Italia, gioco aperto tra rischio e rilancio
L’analisi si fa particolarmente vivace quando il discorso tocca l’Italia. Per restare nei tavoli che contano, il Paese deve rinunciare alla tentazione di difendere ogni rendita e spostare risorse verso il capitale umano. L’autore chiede più fondi alle scuole e meno a capitoli pensionistici, un riassetto degli enti locali troppo frammentati e politiche d’attrattività che convincano giovani qualificati, italiani e stranieri, a mettere radici qui. Senza questo ricambio, dice, la Penisola rischia di invecchiare in solitudine. Una generazione digitale senza prospettive, avverte, finisce per cercare futuro altrove cancellando competenze sulle quali lo Stato aveva già investito.
Altro capitolo chiave riguarda la manifattura ad alto contenuto tecnologico. L’Italia, custode di filiere d’eccellenza, deve dotarsi di infrastrutture digitali e potenza di calcolo dedicate all’intelligenza artificiale applicata al Made in Italy. Significa finanziare centri di ricerca, attrarre capitale privato e formare tecnici specializzati. Ma c’è un ostacolo che Noci non minimizza: l’evasione fiscale in proporzioni ancora intollerabili, che sottrae risorse allo Stato e alimenta diffidenza. Senza una nuova alleanza di legalità, conclude, qualsiasi strategia industriale rischia d’impantanarsi. A ciò si aggiunge la necessità di coordinare incentivi nazionali con quelli europei per evitare sovrapposizioni e dispersioni, un compito che richiede visione di lungo periodo.
Pragmatismo ottimista: vivere l’instabilità, non subirla
Il volume si chiude con l’immagine di una «Grande Componenda», un accordo non scritto fra le principali potenze – Stati Uniti, Cina, Russia – per evitare che la corsa alla supremazia tecnologica sfoci in conflitto aperto. Non è un ritorno all’ordine, bensì un compromesso di mutua convenienza pensato per guadagnare tempo prezioso. Regolare l’intelligenza artificiale, definire spazi di sovranità e riconoscere aree di influenza limitate: sono queste, secondo Noci, le condizioni minime per scongiurare l’abisso. L’autore non cede però a visioni messianiche: la cooperazione, avverte, sarà intermittente e imperfetta, ma preferibile a una guerra senza vincitori.

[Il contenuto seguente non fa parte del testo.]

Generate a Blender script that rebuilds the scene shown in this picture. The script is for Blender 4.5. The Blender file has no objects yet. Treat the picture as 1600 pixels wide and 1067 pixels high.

Da questa consapevolezza scaturisce un invito all’azione rivolto in primis agli italiani: coltivare produttività, istruzione e apertura mentale per trasformare il caos in terreno di conquista. Il disordine non sparirà; a cambiare dovremo essere noi. Chi saprà accogliere la complessità come stimolo diventerà parte della soluzione, non del problema. E se la penisola saprà combinare la sua creatività con tecnologie di frontiera, conclude Noci, potrà tornare a recitare un ruolo centrale lungo le rotte del Mediterraneo e – domani – persino su quelle artiche.